The tent will contain nine exhibition areas, based on themes ranging from "Who We Are" to "Where We Live" and "What We Do". Interactive holograms will feature large, especially in a section called "The Tower of Serious Play". Despite the absence of Mackintosh, it is still planned to hold music shows, although not on quite the same scale. Anxious to avoid being accused of lack of spirituality and of ignoring Jesus Christ's 2,000th birthday, Mandelson and his colleagues have set aside an area to cover all religions and faiths. And there will be a chapel for Christian prayer.

There is now absolutely no chance, say insiders, of the Dome not being built or the exhibition not going ahead. Until we are told what it will contain, none of us can properly judge it, and it is being stressed that, even then, we will still be looking at artists' impressions: only when the year 2000 comes will we be equipped to give our verdict.

Mandelson is cast in a role for which he is eminently suited, as magician extraordinaire. At present, all that can be seen is 12 yellow spokes held together by lengths of wire. The rest we can only dream about.

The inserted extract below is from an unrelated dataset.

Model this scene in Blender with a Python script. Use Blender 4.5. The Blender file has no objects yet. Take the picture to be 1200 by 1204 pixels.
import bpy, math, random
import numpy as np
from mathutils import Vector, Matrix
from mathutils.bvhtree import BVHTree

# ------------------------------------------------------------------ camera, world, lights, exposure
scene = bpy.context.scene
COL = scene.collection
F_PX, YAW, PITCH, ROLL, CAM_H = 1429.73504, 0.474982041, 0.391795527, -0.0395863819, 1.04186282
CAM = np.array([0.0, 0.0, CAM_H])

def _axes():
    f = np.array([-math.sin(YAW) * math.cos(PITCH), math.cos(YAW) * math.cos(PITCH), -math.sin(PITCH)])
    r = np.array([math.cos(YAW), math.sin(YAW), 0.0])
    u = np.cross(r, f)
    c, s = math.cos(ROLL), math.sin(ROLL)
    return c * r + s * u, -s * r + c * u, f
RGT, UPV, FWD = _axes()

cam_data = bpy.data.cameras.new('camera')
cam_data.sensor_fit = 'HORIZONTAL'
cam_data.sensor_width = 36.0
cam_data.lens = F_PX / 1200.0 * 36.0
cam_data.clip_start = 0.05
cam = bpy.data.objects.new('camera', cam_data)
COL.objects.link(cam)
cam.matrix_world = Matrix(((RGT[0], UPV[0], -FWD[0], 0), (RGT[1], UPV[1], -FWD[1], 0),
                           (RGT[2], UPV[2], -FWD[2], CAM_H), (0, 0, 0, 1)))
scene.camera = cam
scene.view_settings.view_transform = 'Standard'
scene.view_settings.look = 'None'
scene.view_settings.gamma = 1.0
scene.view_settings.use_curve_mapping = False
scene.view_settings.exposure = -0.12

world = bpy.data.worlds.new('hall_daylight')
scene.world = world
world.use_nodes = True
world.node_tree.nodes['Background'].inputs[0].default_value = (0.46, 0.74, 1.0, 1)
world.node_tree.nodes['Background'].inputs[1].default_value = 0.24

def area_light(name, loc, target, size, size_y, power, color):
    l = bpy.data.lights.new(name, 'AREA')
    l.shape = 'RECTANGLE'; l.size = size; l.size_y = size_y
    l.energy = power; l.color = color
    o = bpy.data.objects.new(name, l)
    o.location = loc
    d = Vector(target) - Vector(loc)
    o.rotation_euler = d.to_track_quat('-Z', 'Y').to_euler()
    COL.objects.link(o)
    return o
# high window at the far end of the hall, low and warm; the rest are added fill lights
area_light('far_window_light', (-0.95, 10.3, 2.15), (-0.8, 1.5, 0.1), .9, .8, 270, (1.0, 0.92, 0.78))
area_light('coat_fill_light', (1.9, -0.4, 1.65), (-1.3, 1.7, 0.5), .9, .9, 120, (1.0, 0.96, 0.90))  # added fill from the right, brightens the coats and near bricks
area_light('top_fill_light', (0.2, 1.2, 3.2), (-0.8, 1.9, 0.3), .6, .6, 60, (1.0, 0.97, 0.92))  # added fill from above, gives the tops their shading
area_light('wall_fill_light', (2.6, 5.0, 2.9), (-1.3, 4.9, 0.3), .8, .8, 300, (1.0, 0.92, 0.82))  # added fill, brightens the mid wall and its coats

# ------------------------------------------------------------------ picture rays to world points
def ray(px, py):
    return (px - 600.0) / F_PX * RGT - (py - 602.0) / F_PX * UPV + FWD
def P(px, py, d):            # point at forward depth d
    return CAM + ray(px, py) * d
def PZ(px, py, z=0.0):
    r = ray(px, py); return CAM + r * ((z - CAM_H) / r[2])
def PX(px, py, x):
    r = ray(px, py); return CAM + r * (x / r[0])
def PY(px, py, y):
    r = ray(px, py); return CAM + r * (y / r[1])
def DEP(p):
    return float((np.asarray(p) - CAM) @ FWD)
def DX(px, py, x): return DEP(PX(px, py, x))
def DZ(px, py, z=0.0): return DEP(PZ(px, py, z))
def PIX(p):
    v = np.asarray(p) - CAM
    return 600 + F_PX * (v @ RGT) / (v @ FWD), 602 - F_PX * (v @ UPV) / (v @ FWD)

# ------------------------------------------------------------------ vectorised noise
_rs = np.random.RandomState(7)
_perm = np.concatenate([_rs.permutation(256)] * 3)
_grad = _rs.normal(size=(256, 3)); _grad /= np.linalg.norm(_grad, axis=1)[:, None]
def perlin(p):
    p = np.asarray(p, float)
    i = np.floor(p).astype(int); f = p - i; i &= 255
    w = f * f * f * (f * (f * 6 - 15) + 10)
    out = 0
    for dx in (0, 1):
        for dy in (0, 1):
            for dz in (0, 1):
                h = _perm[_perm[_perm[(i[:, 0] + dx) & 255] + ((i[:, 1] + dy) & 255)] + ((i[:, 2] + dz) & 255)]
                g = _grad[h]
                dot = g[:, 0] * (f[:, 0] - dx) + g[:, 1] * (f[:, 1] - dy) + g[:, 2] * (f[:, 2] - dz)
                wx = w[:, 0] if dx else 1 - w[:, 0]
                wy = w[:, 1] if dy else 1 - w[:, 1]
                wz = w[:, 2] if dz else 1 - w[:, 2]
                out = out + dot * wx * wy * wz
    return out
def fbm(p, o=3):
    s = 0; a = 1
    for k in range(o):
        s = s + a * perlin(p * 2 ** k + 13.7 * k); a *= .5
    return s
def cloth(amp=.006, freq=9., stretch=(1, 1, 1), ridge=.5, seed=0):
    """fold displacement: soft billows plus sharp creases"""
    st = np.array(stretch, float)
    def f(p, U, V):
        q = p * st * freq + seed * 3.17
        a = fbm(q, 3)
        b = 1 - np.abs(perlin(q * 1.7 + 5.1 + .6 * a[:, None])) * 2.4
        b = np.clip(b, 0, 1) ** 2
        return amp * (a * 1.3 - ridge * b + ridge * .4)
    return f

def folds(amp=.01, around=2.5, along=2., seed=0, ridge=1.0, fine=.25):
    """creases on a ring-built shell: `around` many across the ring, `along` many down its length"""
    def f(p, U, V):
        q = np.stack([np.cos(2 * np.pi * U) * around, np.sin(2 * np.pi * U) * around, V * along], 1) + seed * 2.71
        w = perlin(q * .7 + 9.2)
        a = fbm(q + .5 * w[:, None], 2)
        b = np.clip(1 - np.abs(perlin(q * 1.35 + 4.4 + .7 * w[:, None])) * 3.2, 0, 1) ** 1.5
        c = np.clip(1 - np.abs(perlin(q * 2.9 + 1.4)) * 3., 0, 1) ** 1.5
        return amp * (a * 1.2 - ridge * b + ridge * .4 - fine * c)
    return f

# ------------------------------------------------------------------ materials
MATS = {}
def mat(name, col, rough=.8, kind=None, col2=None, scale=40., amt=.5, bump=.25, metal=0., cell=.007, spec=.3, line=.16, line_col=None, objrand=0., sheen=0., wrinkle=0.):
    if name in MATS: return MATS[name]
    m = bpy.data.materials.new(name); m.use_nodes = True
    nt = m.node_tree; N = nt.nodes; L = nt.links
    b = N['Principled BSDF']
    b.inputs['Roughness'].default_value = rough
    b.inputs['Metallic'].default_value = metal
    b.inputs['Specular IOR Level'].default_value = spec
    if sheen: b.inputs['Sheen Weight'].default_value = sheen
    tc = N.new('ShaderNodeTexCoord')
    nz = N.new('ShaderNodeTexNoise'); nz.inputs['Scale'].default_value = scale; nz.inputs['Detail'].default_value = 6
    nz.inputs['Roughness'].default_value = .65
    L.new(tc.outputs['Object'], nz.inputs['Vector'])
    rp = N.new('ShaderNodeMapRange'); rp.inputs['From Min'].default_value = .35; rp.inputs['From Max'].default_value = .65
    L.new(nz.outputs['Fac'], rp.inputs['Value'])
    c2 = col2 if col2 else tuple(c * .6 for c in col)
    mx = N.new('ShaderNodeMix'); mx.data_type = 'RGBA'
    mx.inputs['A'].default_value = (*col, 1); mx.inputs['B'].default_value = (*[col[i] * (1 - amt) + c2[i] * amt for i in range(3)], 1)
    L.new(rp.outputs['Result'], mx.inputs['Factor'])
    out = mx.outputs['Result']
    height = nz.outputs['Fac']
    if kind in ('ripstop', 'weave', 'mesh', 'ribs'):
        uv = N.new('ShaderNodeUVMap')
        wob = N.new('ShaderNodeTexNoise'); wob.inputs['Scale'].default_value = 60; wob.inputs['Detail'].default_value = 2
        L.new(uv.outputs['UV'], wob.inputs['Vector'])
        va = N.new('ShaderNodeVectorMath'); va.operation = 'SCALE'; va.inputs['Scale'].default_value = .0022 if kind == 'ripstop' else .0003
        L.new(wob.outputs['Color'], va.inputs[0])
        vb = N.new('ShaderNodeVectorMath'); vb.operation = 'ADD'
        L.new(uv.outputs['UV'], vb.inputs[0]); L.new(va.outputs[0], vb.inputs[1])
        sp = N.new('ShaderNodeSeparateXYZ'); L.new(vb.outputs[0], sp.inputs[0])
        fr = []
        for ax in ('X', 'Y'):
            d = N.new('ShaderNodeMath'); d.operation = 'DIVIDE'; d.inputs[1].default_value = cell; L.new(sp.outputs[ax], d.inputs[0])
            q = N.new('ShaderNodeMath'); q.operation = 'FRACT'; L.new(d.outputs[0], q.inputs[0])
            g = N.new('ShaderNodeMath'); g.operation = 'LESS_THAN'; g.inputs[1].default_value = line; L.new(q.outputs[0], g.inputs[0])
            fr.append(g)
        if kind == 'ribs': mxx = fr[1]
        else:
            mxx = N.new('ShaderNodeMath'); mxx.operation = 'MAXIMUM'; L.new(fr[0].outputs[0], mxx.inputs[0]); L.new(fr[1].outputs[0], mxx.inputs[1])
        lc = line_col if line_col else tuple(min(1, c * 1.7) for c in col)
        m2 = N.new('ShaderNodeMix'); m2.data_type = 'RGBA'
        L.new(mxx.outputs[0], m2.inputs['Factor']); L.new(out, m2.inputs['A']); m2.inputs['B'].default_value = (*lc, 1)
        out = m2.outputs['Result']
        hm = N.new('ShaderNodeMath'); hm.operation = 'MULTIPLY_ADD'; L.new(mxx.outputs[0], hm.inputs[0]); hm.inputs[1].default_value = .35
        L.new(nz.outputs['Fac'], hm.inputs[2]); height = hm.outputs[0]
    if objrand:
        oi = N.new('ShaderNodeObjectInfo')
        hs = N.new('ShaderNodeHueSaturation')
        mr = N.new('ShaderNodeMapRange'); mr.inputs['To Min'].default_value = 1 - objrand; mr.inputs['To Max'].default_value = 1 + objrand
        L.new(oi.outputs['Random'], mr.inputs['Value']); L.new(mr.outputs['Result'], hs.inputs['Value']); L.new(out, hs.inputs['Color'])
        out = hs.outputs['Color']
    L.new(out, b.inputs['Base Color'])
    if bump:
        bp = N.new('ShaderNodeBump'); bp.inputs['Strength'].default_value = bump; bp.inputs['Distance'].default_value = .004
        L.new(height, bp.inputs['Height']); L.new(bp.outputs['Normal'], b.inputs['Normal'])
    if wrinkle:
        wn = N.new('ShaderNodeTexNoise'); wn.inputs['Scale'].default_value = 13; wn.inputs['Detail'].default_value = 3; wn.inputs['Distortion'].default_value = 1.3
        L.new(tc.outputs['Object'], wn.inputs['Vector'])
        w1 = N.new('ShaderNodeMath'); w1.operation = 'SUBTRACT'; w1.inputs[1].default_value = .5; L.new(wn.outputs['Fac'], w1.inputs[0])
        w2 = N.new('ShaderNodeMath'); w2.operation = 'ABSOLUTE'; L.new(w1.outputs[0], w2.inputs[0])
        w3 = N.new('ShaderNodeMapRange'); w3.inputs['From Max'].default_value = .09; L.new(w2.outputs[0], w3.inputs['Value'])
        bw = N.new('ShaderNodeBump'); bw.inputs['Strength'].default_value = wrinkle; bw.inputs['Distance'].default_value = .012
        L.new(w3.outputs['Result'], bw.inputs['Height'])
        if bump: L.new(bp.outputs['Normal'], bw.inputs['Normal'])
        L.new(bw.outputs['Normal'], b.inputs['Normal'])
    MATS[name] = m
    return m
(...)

What is certain, say his friends, is that the conjurer is not losing any sleep about it. "When he goes home at midnight, Peter is not hiding under his duvet, worrying," said one. "He is not that type. Old Labour has always gone for him, Neil Kinnock trampled on him when he became an MP, the media never leaves him alone. Now he has the Dome." Soon we will have it, too. In 744 days' time, to be precise.